-- Aim of the task --
Below are some entries. Output each one exactly as it appears.

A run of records

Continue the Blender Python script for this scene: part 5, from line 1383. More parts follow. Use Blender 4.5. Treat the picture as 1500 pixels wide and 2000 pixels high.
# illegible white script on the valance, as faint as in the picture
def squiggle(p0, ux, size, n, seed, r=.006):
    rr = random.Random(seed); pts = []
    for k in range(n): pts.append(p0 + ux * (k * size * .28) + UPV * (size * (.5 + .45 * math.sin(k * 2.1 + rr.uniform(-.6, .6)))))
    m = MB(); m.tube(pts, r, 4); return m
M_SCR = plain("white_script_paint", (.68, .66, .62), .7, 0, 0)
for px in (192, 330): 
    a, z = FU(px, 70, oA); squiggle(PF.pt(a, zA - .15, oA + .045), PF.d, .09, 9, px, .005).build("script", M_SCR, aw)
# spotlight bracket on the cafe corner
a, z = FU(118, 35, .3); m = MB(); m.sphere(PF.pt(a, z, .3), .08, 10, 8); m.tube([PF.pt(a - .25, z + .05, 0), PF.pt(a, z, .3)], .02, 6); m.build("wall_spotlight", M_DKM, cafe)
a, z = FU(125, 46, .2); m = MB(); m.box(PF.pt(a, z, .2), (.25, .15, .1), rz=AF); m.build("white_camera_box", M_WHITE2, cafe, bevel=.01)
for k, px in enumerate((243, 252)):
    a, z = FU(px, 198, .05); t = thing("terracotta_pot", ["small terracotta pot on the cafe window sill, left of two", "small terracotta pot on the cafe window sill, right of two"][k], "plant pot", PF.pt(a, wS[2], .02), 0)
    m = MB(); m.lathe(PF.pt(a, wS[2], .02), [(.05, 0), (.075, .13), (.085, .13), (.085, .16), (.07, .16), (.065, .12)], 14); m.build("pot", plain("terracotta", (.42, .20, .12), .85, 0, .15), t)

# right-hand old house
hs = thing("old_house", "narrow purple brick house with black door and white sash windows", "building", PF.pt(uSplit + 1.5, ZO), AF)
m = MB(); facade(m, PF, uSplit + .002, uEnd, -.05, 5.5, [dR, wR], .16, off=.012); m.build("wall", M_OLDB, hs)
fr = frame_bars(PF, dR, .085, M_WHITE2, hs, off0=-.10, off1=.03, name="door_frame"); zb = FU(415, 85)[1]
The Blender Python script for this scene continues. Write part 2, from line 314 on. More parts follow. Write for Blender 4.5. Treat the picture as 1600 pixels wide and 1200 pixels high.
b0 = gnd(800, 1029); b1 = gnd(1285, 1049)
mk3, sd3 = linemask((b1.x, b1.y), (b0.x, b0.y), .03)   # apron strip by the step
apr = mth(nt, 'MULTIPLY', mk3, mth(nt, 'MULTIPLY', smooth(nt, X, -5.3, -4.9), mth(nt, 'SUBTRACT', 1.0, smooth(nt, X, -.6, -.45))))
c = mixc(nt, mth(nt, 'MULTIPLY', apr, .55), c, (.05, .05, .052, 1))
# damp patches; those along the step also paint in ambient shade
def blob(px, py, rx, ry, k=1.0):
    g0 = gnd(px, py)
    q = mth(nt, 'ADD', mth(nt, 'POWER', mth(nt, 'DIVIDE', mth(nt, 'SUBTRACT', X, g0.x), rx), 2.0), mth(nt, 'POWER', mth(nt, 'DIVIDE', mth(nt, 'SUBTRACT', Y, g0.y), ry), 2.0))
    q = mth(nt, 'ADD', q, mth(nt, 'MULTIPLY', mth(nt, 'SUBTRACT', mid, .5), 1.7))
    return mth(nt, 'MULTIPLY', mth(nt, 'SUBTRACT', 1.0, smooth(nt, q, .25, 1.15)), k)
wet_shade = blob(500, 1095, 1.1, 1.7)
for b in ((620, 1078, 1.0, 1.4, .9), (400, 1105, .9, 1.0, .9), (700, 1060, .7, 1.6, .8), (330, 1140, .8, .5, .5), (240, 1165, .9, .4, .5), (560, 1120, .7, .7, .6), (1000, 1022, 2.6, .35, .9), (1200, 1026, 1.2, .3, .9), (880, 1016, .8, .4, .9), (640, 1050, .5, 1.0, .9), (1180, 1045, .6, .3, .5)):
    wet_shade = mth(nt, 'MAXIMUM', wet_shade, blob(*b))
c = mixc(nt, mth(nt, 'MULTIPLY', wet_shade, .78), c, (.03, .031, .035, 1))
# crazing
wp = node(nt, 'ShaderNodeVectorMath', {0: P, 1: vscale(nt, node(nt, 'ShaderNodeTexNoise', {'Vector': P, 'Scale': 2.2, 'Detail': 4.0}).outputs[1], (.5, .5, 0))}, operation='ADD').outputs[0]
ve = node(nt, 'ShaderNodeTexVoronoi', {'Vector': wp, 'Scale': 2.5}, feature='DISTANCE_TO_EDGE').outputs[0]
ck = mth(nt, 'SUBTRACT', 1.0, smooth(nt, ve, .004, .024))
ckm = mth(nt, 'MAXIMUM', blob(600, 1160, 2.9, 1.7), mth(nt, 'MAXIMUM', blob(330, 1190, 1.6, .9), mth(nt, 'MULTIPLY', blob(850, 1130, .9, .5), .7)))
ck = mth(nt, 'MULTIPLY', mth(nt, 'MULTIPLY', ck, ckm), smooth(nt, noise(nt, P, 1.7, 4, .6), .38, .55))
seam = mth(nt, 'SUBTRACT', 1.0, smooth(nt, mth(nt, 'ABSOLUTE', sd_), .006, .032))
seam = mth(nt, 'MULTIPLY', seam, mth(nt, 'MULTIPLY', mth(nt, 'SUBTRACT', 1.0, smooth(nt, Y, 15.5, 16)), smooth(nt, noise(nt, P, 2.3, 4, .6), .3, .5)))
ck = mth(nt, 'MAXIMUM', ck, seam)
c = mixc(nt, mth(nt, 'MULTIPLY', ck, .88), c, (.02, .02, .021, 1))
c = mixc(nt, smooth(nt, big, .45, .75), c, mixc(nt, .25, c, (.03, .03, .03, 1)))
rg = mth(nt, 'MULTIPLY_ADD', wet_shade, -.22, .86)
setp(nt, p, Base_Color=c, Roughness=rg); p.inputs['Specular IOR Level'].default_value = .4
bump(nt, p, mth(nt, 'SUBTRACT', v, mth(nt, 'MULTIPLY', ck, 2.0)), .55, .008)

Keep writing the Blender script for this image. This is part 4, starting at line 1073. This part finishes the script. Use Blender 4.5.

-- Task solution --
Continue the Blender Python script for this scene: part 5, from line 1383. More parts follow. Use Blender 4.5. Treat the picture as 1500 pixels wide and 2000 pixels high.
# illegible white script on the valance, as faint as in the picture
def squiggle(p0, ux, size, n, seed, r=.006):
    rr = random.Random(seed); pts = []
    for k in range(n): pts.append(p0 + ux * (k * size * .28) + UPV * (size * (.5 + .45 * math.sin(k * 2.1 + rr.uniform(-.6, .6)))))
    m = MB(); m.tube(pts, r, 4); return m
M_SCR = plain("white_script_paint", (.68, .66, .62), .7, 0, 0)
for px in (192, 330): 
    a, z = FU(px, 70, oA); squiggle(PF.pt(a, zA - .15, oA + .045), PF.d, .09, 9, px, .005).build("script", M_SCR, aw)
# spotlight bracket on the cafe corner
a, z = FU(118, 35, .3); m = MB(); m.sphere(PF.pt(a, z, .3), .08, 10, 8); m.tube([PF.pt(a - .25, z + .05, 0), PF.pt(a, z, .3)], .02, 6); m.build("wall_spotlight", M_DKM, cafe)
a, z = FU(125, 46, .2); m = MB(); m.box(PF.pt(a, z, .2), (.25, .15, .1), rz=AF); m.build("white_camera_box", M_WHITE2, cafe, bevel=.01)
for k, px in enumerate((243, 252)):
    a, z = FU(px, 198, .05); t = thing("terracotta_pot", ["small terracotta pot on the cafe window sill, left of two", "small terracotta pot on the cafe window sill, right of two"][k], "plant pot", PF.pt(a, wS[2], .02), 0)
    m = MB(); m.lathe(PF.pt(a, wS[2], .02), [(.05, 0), (.075, .13), (.085, .13), (.085, .16), (.07, .16), (.065, .12)], 14); m.build("pot", plain("terracotta", (.42, .20, .12), .85, 0, .15), t)

# right-hand old house
hs = thing("old_house", "narrow purple brick house with black door and white sash windows", "building", PF.pt(uSplit + 1.5, ZO), AF)
m = MB(); facade(m, PF, uSplit + .002, uEnd, -.05, 5.5, [dR, wR], .16, off=.012); m.build("wall", M_OLDB, hs)
fr = frame_bars(PF, dR, .085, M_WHITE2, hs, off0=-.10, off1=.03, name="door_frame"); zb = FU(415, 85)[1]
The Blender Python script for this scene continues. Write part 2, from line 314 on. More parts follow. Write for Blender 4.5. Treat the picture as 1600 pixels wide and 1200 pixels high.
b0 = gnd(800, 1029); b1 = gnd(1285, 1049)
mk3, sd3 = linemask((b1.x, b1.y), (b0.x, b0.y), .03)   # apron strip by the step
apr = mth(nt, 'MULTIPLY', mk3, mth(nt, 'MULTIPLY', smooth(nt, X, -5.3, -4.9), mth(nt, 'SUBTRACT', 1.0, smooth(nt, X, -.6, -.45))))
c = mixc(nt, mth(nt, 'MULTIPLY', apr, .55), c, (.05, .05, .052, 1))
# damp patches; those along the step also paint in ambient shade
def blob(px, py, rx, ry, k=1.0):
    g0 = gnd(px, py)
    q = mth(nt, 'ADD', mth(nt, 'POWER', mth(nt, 'DIVIDE', mth(nt, 'SUBTRACT', X, g0.x), rx), 2.0), mth(nt, 'POWER', mth(nt, 'DIVIDE', mth(nt, 'SUBTRACT', Y, g0.y), ry), 2.0))
    q = mth(nt, 'ADD', q, mth(nt, 'MULTIPLY', mth(nt, 'SUBTRACT', mid, .5), 1.7))
    return mth(nt, 'MULTIPLY', mth(nt, 'SUBTRACT', 1.0, smooth(nt, q, .25, 1.15)), k)
wet_shade = blob(500, 1095, 1.1, 1.7)
for b in ((620, 1078, 1.0, 1.4, .9), (400, 1105, .9, 1.0, .9), (700, 1060, .7, 1.6, .8), (330, 1140, .8, .5, .5), (240, 1165, .9, .4, .5), (560, 1120, .7, .7, .6), (1000, 1022, 2.6, .35, .9), (1200, 1026, 1.2, .3, .9), (880, 1016, .8, .4, .9), (640, 1050, .5, 1.0, .9), (1180, 1045, .6, .3, .5)):
    wet_shade = mth(nt, 'MAXIMUM', wet_shade, blob(*b))
c = mixc(nt, mth(nt, 'MULTIPLY', wet_shade, .78), c, (.03, .031, .035, 1))
# crazing
wp = node(nt, 'ShaderNodeVectorMath', {0: P, 1: vscale(nt, node(nt, 'ShaderNodeTexNoise', {'Vector': P, 'Scale': 2.2, 'Detail': 4.0}).outputs[1], (.5, .5, 0))}, operation='ADD').outputs[0]
ve = node(nt, 'ShaderNodeTexVoronoi', {'Vector': wp, 'Scale': 2.5}, feature='DISTANCE_TO_EDGE').outputs[0]
ck = mth(nt, 'SUBTRACT', 1.0, smooth(nt, ve, .004, .024))
ckm = mth(nt, 'MAXIMUM', blob(600, 1160, 2.9, 1.7), mth(nt, 'MAXIMUM', blob(330, 1190, 1.6, .9), mth(nt, 'MULTIPLY', blob(850, 1130, .9, .5), .7)))
ck = mth(nt, 'MULTIPLY', mth(nt, 'MULTIPLY', ck, ckm), smooth(nt, noise(nt, P, 1.7, 4, .6), .38, .55))
seam = mth(nt, 'SUBTRACT', 1.0, smooth(nt, mth(nt, 'ABSOLUTE', sd_), .006, .032))
seam = mth(nt, 'MULTIPLY', seam, mth(nt, 'MULTIPLY', mth(nt, 'SUBTRACT', 1.0, smooth(nt, Y, 15.5, 16)), smooth(nt, noise(nt, P, 2.3, 4, .6), .3, .5)))
ck = mth(nt, 'MAXIMUM', ck, seam)
c = mixc(nt, mth(nt, 'MULTIPLY', ck, .88), c, (.02, .02, .021, 1))
c = mixc(nt, smooth(nt, big, .45, .75), c, mixc(nt, .25, c, (.03, .03, .03, 1)))
rg = mth(nt, 'MULTIPLY_ADD', wet_shade, -.22, .86)
setp(nt, p, Base_Color=c, Roughness=rg); p.inputs['Specular IOR Level'].default_value = .4
bump(nt, p, mth(nt, 'SUBTRACT', v, mth(nt, 'MULTIPLY', ck, 2.0)), .55, .008)

Keep writing the Blender script for this image. This is part 4, starting at line 1073. This part finishes the script. Use Blender 4.5.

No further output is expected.